There is one thing farms that fight climate chaos have in common. There is one sure thing that turns a farm from a contributor to climate change into a solution for it: healthy soil.

At the Rodale Institute we were organic before it had a definition, and back then, soil was at the very heart of what we did. Robert Rodale called it regenerative agriculture.

Regenerative organic agriculture starts with the soil. It improves the resources it uses, rather than destroying or depleting them. It is a holistic approach to growing food that encourages continual on-farm innovation for environmental, social, economic, and spiritual well-being. It is an umbrella that includes practices that often fall separately under certified "organic," "fair trade," "local," and other labels, and aims to continuously improve soil, food, human health, communities, and the wider world.

Today, we know that healthy soil is the key to climate change, food security, and more. We could capture more than 100 percent of current annual carbon dioxide emissions with a switch to widely available and inexpensive regenerative organic management practices.

Climate chaos seems overwhelming and unsolvable, but we can begin reversing the destructive trend today.
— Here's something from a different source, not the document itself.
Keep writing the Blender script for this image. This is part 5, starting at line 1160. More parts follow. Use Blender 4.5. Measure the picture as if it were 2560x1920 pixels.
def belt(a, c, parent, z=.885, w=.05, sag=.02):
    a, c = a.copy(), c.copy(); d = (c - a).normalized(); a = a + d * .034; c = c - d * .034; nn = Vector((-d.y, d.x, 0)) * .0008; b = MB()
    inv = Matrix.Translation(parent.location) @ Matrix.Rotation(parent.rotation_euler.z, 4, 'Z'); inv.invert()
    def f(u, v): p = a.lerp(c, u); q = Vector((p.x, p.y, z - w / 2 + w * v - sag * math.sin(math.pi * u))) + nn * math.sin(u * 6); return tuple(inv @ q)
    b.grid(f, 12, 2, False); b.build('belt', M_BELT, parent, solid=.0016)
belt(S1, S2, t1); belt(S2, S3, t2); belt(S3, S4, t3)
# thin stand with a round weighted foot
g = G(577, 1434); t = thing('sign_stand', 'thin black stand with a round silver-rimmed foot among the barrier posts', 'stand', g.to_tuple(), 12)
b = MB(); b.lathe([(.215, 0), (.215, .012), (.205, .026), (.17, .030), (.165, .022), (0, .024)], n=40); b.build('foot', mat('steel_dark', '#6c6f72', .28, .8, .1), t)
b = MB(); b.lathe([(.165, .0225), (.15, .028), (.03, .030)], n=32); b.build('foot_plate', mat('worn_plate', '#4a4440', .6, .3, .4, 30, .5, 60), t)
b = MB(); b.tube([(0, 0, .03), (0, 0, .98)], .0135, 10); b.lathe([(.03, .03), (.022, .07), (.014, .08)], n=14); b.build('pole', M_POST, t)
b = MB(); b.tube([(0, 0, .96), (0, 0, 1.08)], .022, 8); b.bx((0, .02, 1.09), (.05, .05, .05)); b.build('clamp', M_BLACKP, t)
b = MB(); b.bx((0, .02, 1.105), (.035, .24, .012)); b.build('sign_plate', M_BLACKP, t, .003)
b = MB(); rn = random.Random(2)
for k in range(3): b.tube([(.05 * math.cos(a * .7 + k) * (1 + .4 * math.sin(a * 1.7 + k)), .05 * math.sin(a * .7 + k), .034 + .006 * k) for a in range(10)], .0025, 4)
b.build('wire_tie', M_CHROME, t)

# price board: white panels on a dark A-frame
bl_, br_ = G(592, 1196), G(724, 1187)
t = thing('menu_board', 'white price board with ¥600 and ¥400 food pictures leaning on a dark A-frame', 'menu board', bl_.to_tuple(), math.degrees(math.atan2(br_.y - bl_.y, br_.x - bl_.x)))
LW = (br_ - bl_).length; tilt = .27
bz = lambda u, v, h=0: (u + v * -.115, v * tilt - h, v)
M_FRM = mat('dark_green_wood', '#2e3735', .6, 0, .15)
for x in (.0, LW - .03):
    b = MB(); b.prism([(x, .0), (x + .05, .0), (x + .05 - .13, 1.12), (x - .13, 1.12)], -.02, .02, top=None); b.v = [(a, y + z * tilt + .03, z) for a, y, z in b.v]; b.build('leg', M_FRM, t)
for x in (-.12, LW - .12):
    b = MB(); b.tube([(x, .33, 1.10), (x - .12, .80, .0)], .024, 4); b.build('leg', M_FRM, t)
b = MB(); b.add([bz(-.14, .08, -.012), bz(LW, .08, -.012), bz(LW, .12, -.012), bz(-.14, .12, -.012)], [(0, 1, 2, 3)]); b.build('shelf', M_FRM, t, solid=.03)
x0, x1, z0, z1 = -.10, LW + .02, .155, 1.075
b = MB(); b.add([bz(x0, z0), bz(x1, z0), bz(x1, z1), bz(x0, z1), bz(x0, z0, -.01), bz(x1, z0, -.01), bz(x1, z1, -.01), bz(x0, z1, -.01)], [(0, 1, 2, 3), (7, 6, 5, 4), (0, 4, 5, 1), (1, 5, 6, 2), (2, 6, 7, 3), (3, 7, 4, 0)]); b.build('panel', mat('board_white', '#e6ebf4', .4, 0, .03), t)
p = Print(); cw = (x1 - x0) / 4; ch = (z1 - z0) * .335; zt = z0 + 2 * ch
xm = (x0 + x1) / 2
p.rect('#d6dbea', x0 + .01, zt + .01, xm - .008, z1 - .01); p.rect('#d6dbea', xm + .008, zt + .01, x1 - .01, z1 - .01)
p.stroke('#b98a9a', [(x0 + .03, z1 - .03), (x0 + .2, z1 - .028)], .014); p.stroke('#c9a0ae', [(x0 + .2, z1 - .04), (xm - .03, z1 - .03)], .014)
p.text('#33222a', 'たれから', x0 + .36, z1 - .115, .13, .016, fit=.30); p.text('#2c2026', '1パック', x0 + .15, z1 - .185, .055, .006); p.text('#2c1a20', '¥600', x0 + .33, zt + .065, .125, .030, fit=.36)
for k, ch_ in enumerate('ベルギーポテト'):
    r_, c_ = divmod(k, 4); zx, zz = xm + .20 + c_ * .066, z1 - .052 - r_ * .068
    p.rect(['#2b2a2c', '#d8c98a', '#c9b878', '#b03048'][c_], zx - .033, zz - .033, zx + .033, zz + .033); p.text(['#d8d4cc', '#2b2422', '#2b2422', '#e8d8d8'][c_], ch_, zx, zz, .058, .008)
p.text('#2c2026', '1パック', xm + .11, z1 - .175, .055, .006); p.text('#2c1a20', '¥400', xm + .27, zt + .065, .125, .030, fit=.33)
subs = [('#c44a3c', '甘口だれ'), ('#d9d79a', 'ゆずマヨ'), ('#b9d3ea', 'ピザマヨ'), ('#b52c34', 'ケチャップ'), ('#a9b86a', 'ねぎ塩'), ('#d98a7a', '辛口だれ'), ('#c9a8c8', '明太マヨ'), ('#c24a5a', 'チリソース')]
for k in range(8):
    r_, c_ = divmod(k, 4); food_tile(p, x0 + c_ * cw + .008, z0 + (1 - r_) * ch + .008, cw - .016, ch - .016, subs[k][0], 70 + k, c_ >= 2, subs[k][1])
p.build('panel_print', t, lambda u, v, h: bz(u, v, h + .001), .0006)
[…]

The answer is farming. Not just business-as-usual industrial farming, but farming as though the Earth matters. Farming as though water and soil and land matter. Farming as though clean air matters. Farming as though human health, animal health, and ecosystem health matter. Farming in a way that restores and even improves our land. This kind of farming is called regenerative organic agriculture and it is the short-term solution to climate change we need to implement today.

Simply put, if we make the soil healthy, we can reverse climate change.

"Coach" Mark Smallwood has been dedicated to environmental sustainability, efficiency, and conservation for decades. Since joining Rodale Institute in December 2010, he has brought heritage livestock back to the institute's 333-acre farm, expanded and enhanced its research efforts, and launched "Your 2 Cents," a national campaign to support and promote new organic farmers. In recognition for his sustainability efforts, Coach was chosen as a messenger for Al Gore's Climate Project, presenting to more than 15,000 people on the effects of global warming. Last, but certainly not least, as a longtime organic farmer and biodynamic gardener, Coach has raised chickens, goats, sheep, and pigs and driven a team of oxen.